One Final Pause Before an Exit

All things must come to an end, which is why I am announcing that this will be my final editor’s letter in Waters. My nearly three years at Waters, and the year-and-a-half I’ve spent holding down this page of the magazine as deputy editor, sell side, have been fantastic. US editor Anthony Malakian and editor-in-chief Victor Anderson, along with managing editor Elina Patler, have been amazing mentors to me, helping me grow as a journalist in a field that I had no prior experience in.
But as I said, every beginning must have an end, and while I’ve enjoyed my time at Waters immensely, I’ll be moving over to Risk, a sibling publication of Waters also owned by Incisive Media—recently acquired by Infopro Digital, although the rebranding of the business hasn’t been completed yet—to work on its commodities desk. Still, I am neither exciting nor important enough to spend 700 words lamenting my last column for Waters. So instead, I’ll address the topic at hand: my feature in this month’s issue.
Speed Bump Revival
As you’ve seen on page 20, this month I looked at the trend the industry has seen over the past year of exchanges attempting to implement speed bumps or speed-bump-type orders, as Nasdaq, the Chicago Stock Exchange (CHX) and NYSE Group have all submitted proposals to the US Securities and Exchange Commission (SEC).
It’s a fitting way to end my time at Waters, as I will always consider speed bumps to be intrinsically tied to the start of my career here.

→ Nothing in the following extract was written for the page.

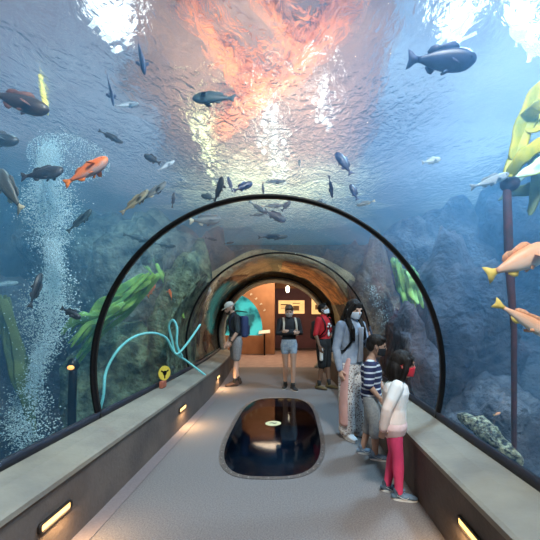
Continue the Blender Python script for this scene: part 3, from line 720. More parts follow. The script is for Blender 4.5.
FM = {'dark': (fishmat('fish_dark', (.012, .014, .018), (.022, .022, .025), (.05, .05, .05)), (.03, .03, .035)),
      'rusty': (fishmat('fish_rusty', (.03, .02, .02), (.03, .018, .02), (.05, .035, .035)), (.20, .07, .05)),
      'grey': (fishmat('fish_grey', (.06, .07, .07), (.16, .17, .16), (.35, .36, .34)), (.14, .15, .15)),
      'pale': (fishmat('fish_pale', (.40, .46, .52), (.62, .70, .76), (.8, .85, .9)), (.35, .42, .48)),
      'orange': (fishmat('fish_orange', (.95, .17, .02), (.90, .22, .06), (.55, .36, .33)), (1.0, .22, .01)),
      'pink': (fishmat('fish_pink', (1, .42, .20), (1, .60, .42), (1, .80, .65)), (1.0, .42, .20)),
      'blue': (fishmat('fish_blue', (.008, .016, .06), (.014, .026, .09), (.04, .06, .15)), (.03, .045, .13)),
      'teal': (fishmat('fish_teal', (.015, .03, .035), (.03, .055, .06), (.06, .10, .10)), (.05, .09, .10)),
      'brown': (fishmat('fish_brown', (.10, .08, .04), (.28, .23, .12), (.45, .40, .28)), (.30, .25, .14))}
_fc = {}
def fish_parts(kind, shape):
    """unit-length fish, nose at +X .5, tail tip at -X .5"""
    if (kind, shape) in _fc: return _fc[(kind, shape)]
    bodym, finc = FM[kind]; finm = mat('fin_'+kind, finc, .6, col2=tuple(c*.6 for c in finc), scale=20)
    if kind == 'grey' or kind == 'pink': finm2 = mat('finy_'+kind, (.95, .62, .12) if kind == 'pink' else (.62, .55, .38), .6)
    else: finm2 = finm
    dz = {'deep': .165, 'slim': .095, 'long': .075}[shape]
    xs = [.5, .485, .45, .39, .30, .18, .05, -.08, -.2, -.29, -.345]
    hs = [.10, .32, .55, .78, .95, 1.0, .93, .76, .50, .29, .24]
    bend = lambda x: .05*math.sin((x-.1)*2.6) if x < .1 else 0
    bm = bmesh.new(); n = 16; rows = []
    for x, h in zip(xs, hs):
        zc = -.012*h+(.01 if x > .4 else 0)
        rows.append([bm.verts.new((x, bend(x)+.56*dz*h*math.cos(2*PI*k/n), zc+dz*h*math.sin(2*PI*k/n)*(1 if math.sin(2*PI*k/n) > 0 else .92))) for k in range(n)])
    for i in range(len(rows)-1):
        for k in range(n): bm.faces.new((rows[i][k], rows[i][(k+1) % n], rows[i+1][(k+1) % n], rows[i+1][k]))
    bm.faces.new(rows[0]); bm.faces.new(rows[-1][::-1]); bmesh.ops.recalc_face_normals(bm, faces=bm.faces)
    me = {}
    def fin(name, pts, th, m, mtx=None, sub=True):
        """thin solid fin from an outline in the XZ plane"""
        b2 = bmesh.new(); c = Vector((sum(p[0] for p in pts)/len(pts), 0, sum(p[1] for p in pts)/len(pts)))
        L = [b2.verts.new((x, bend(x)+th*.3, z)) for x, z in pts]; Rr = [b2.verts.new((x, bend(x)-th*.3, z)) for x, z in pts]
        a = b2.verts.new((c.x, bend(c.x)+th, c.z)); b = b2.verts.new((c.x, bend(c.x)-th, c.z)); k = len(pts)
        for i in range(k):
            j = (i+1) % k; b2.faces.new((L[i], L[j], a)); b2.faces.new((Rr[j], Rr[i], b)); b2.faces.new((L[i], Rr[i], Rr[j], L[j]))
        if mtx: bmesh.ops.transform(b2, matrix=mtx, verts=b2.verts)
        bmesh.ops.recalc_face_normals(b2, faces=b2.faces); mm = bpy.data.meshes.new(name); b2.to_mesh(mm); b2.free(); mm.materials.append(m)
        for p in mm.polygons: p.use_smooth = True
        me.setdefault(name, []).append(mm)
    mb = bpy.data.meshes.new('body'); bm.to_mesh(mb); bm.free(); mb.materials.append(bodym)
    for p in mb.polygons: p.use_smooth = True
    me['body'] = [mb]
    tz = dz*.24
    fin('tail_fin', [(-.33, tz), (-.38, tz*1.3), (-.44, dz*.62), (-.5, dz*.78), (-.485, dz*.3), (-.475, 0), (-.485, -dz*.3), (-.5, -dz*.78), (-.44, -dz*.62), (-.38, -tz*1.3), (-.33, -tz)], .007, finm2)
    fin('dorsal_fin', [(.24, dz*.85), (.20, dz*1.22), (.13, dz*1.36), (.05, dz*1.25), (-.04, dz*1.06), (-.10, dz*1.16), (-.18, dz*.98), (-.22, dz*.6), (-.2, dz*.36), (0, dz*.7)], .006, finm)
    fin('anal_fin', [(-.06, -dz*.7), (-.11, -dz*1.12), (-.17, -dz*1.02), (-.22, -dz*.62), (-.2, -dz*.36)], .006, finm2)
    for s in (1, -1):
        fin('pectoral_fin', [(0, .02), (-.06, .055), (-.13, .05), (-.165, .0), (-.14, -.05), (-.07, -.045), (0, -.02)], .005, finm,
            Matrix.Translation((.24, s*.5*dz, -dz*.25)) @ Matrix.Rotation(s*-.75, 4, 'Z') @ Matrix.Rotation(s*.9, 4, 'X'))
        fin('pelvic_fin', [(0, .01), (-.05, .02), (-.11, -.015), (-.09, -.045), (-.02, -.02)], .005, finm,
            Matrix.Translation((.14, s*.2*dz, -dz*.85)) @ Matrix.Rotation(s*-.3, 4, 'Z') @ Matrix.Rotation(s*.35, 4, 'X'))
        b2 = bmesh.new(); ell(b2, (.405, s*.56*dz*.60, dz*.18), (.017, .010, .017), 10, 8); mm = bpy.data.meshes.new('eye'); b2.to_mesh(mm); b2.free()
        mm.materials.append(mat('fish_eye', (.01, .01, .01), .1)); [setattr(p, 'use_smooth', True) for p in mm.polygons]; me.setdefault('eye', []).append(mm)
    _fc[(kind, shape)] = me; return me
def fish(px, py, d, lpx, ang, kind, label, shape='deep', out=0.0, roll=0.0, group='fish in the tank'):
    d = d*.86 if 2.8 < d < 4.8 else d
    a = math.radians(ang); fw = Vector((math.cos(a)*math.cos(out), math.sin(out), math.sin(a)*math.cos(out)))
    up = Vector((0, 0, 1)) if abs(fw.z) < .93 else Vector((1, 0, .0))
    up = (up-fw*up.dot(fw)).normalized(); y = up.cross(fw)
    M = Matrix((fw, y, up)).transposed().to_4x4() @ Matrix.Rotation(roll, 4, 'X')
    L = lpx*d/F/max(.5, math.cos(out))
    e = empty('fish', P(px, py, d), label, 'fish', group); e.rotation_euler = M.to_euler(); e.scale = (L, L, L)
    for nm, ms in fish_parts(kind, shape).items():
        for mm in ms:
            o = bpy.data.objects.new(nm, mm); COL.objects.link(o); o.parent = e
            if nm == 'tail_fin' and kind == 'grey': o['label'] = 'yellowish tail fin'
FISH = [
 (19, 102, 3.0, 56, -14, 'rusty', 'large dark fish with a rusty back fin at the upper left edge', 'deep', .15, 0),
 (-4, 139, 3.6, 40, 0, 'dark', 'dark fish cut off by the left edge, below the rusty one', 'deep', .2, 0),
 (9, 190, 2.6, 52, 122, 'grey', 'grey fish with a yellowish tail cut off by the left edge', 'deep', .2, 0),
 (43, 174, 3.2, 42, 12, 'dark', 'black fish with spread fins in front of the bubble column', 'deep', 0, -.2),
 (87, 172, 3.2, 50, 34, 'orange', 'orange fish with flared fins swimming up right', 'deep', 0, -.3),
 (111, 137, 4.0, 27, -27, 'dark', 'dark slim fish between the orange fish and the surface', 'slim', 0, 0),
 (80, 221, 4.0, 33, 45, 'teal', 'dark green slim fish below the orange fish', 'slim', 0, 0),
 (36, 290, 3.8, 36, 86, 'dark', 'black fish nose up in front of the bubbles', 'slim', .3, 1.0),
 (71, 313, 4.2, 22, -30, 'dark', 'small dark fish above the green kelp', 'deep', 0, 0),
 (152, 159, 4.2, 20, 150, 'dark', 'small dark fish beside the pale one, right of the orange fish', 'deep', .2, 0),
 (166, 166, 4.2, 20, 38, 'pale', 'small pale fish tucked beside a dark one', 'slim', .2, 0),
 (135, 202, 3.9, 36, 45, 'brown', 'yellow brown long fish of the close pair near the hoop', 'slim', .1, 0),
 (154, 192, 4.0, 32, 42, 'grey', 'light grey long fish of the close pair near the hoop', 'slim', .1, 0),
 (173, 200, 4.6, 16, 84, 'dark', 'tiny upright fish right of the close pair', 'slim', .1, 0),
 (111, 90, 4.0, 29, -86, 'blue', 'thin dark fish nose down below the left bright patch', 'slim', .2, 1.0),
 (127, 105, 4.0, 23, 12, 'pale', 'pale blue fish right of the thin upright one', 'slim', .1, 0),
 (142, 57, 3.6, 30, -88, 'blue', 'dark blue fish nose down beside the bright patch', 'deep', .3, 1.2),
 (213, 97, 3.3, 44, 176, 'teal', 'dark teal fish with spread fins high in the middle left', 'deep', .2, .4),
 (138, 238, 5.2, 30, -14, 'teal', 'long dim fish just left of the near hoop', 'slim', 0, 0),
 (165, 245, 5.4, 22, -8, 'teal', 'dim fish touching the near hoop from inside on the left', 'slim', 0, 0),
 (219, 190, 4.4, 22, 62, 'dark', 'black round fish on top of the near hoop, left', 'deep', -.7, .2),
 (208, 197, 4.7, 16, 160, 'teal', 'small dim fish behind the black round one', 'deep', .3, 0),
 (230, 184, 4.6, 18, 108, 'blue', 'dark blue upright fish above the near hoop', 'slim', .3, .6),
 (243, 187, 4.6, 21, 28, 'blue', 'dark blue fish next to the upright one above the hoop', 'deep', .2, 0),
 (274, 182, 5.0, 24, 5, 'grey', 'long grey fish above the top of the near hoop', 'long', 0, 0),
 (263, 190, 5.0, 12, 95, 'dark', 'tiny upright fish above the top of the hoop', 'slim', 0, 0),
 (258, 208, 6.0, 22, -35, 'teal', 'dark fish at the upper left of the cluster under the hoop', 'slim', 0, 0),
 (273, 206, 6.1, 24, 4, 'grey', 'thin pale fish at the top of the cluster under the hoop', 'long', 0, 0),
 (275, 216, 6.0, 24, -26, 'dark', 'largest dark fish of the cluster under the hoop', 'deep', 0, 0),
 (257, 215, 6.0, 14, 4, 'teal', 'small dark fish at the lower left of the cluster', 'slim', 0, 0),
 (286, 206, 6.0, 14, 50, 'dark', 'dark fish at the right of the cluster under the hoop', 'deep', 0, 0),
 (273, 237, 6.5, 30, 2, 'teal', 'long thin fish above the thin black hoop', 'long', 0, 0),
 (344, 163, 4.2, 28, 122, 'blue', 'dark blue fish swimming up left of the open blue water', 'deep', .2, .4),
 (331, 187, 4.6, 21, -82, 'blue', 'thin upright fish below left of the larger blue one', 'slim', .2, .8),
 (354, 192, 4.6, 18, 112, 'blue', 'small dark blue fish below the larger blue one', 'deep', .2, .4),
 (366, 203, 4.6, 20, 196, 'grey', 'small pinkish grey fish lowest of the four near the hoop', 'slim', 0, 0),
 (318, 203, 5.0, 12, 40, 'dark', 'tiny dark fish just above the right of the near hoop', 'deep', 0, 0),
 (299, 164, 5.0, 11, 85, 'grey', 'small grey blurred fish above the top of the hoop', 'deep', .5, 0),
 (441, 60, 3.1, 66, -6, 'blue', 'big dark blue fish under the bright patch at the upper right', 'deep', -.15, .5),
 (431, 161, 4.2, 20, 12, 'pale', 'small pale fish in the open blue water', 'deep', 0, 0),
 (489, 181, 3.6, 46, 20, 'pale', 'pale blue slim fish left of the knobbed post', 'slim', .1, .2),
 (519, 261, 2.6, 72, 24, 'pink', 'bright orange pink fish at the right edge', 'deep', -.1, 0),
 (527, 321, 2.6, 76, -30, 'pink', 'pale orange fish with a yellow tail leaving the right edge', 'slim', -.1, 0),
 (151, 290, 5.6, 15, 75, 'orange', 'left one of two small reddish fish by the rock face', 'deep', .6, 0),
 (170, 293, 5.7, 14, 110, 'orange', 'right one of two small reddish fish by the rock face', 'deep', .6, 0),
 (211, 239, 6.2, 12, -12, 'dark', 'small dark fish inside the near hoop, upper left', 'slim', 0, 0),
 (229, 243, 6.3, 10, 10, 'dark', 'tiny dark fish inside the near hoop, left of the long thin fish', 'slim', 0, 0),
 (497, 414, 4.0, 8, 20, 'pink', 'tiny orange fish above the speckled log', 'deep', 0, 0),
 (205, 220, 5.0, 30, 10, 'grey', 'faint grey fish crossing behind the near hoop on the left', 'deep', .3, 0),
 (5, 284, 5.5, 22, 10, 'pale', 'dim pale fish low at the left edge', 'slim', .3, 0),
]
for f in FISH:
    fish(f[0], f[1], f[2], f[3], f[4], f[5], f[6], f[7], f[8], f[9])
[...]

Prior to joining in August 2014, I asked Anthony if there were any books worth reading to get a good grasp on the industry. His suggestion was Michael Lewis’ Flash Boys, which was a great introduction to the world I’d be covering for the next three years. One can debate the merits of the book, but personally, I found it to be the perfect gateway into an industry that was clearly evolving, from a technology perspective, at a rapid pace.
Fast forward to a few years later, and here I sit on my way out the door covering speed bumps one last time. The conversations around them have certainly changed since then, mainly stemming from the fact that the SEC has granted the Investors Exchange (IEX) approval as a national exchange, although the passion people exhibit when discussing speed bumps is still just as strong.
Tough Debate
I hate to sit on the fence for my last column, but I find it hard to take one side or the other when discussing speed bumps. From a technology perspective, I find it hard not to support any new innovation an exchange wants to push forth if it believes there is a market for it among its customers. But from a markets perspective, I do agree with those in the space that trading has gotten far too complex, and adding more speed bumps certainly won’t simplify things.
It’s a difficult discussion, because it’s not fair to ask exchanges to stop innovating and creating new services. One can’t turn back the clock and go back to a day and age when it was easier to trade. That’s just not how things work.
But exchanges must also be cognizant of the fact that with every new implementation they make, they are putting a strain on clients who must adjust their operations to account for the additional tweaks made.
It’s a delicate balance, this understanding of how to allow exchanges to change their offerings while still making the markets accessible and understandable. And it’s too early to tell the true impact of speed bumps, as IEX has been operational for less than a year.
And while I’d like to point a finger at the regulators, I’m not sure what I’d ask them to do, considering IEX has already gained approval and is operational. To shut the door on the implementation of additional speed bumps so that they can study the markets would give the newest national exchange an unfair advantage over those looking to also add their own delay mechanisms. Fortunately for me, that’s a problem for the next deputy editor, sell side, to figure out.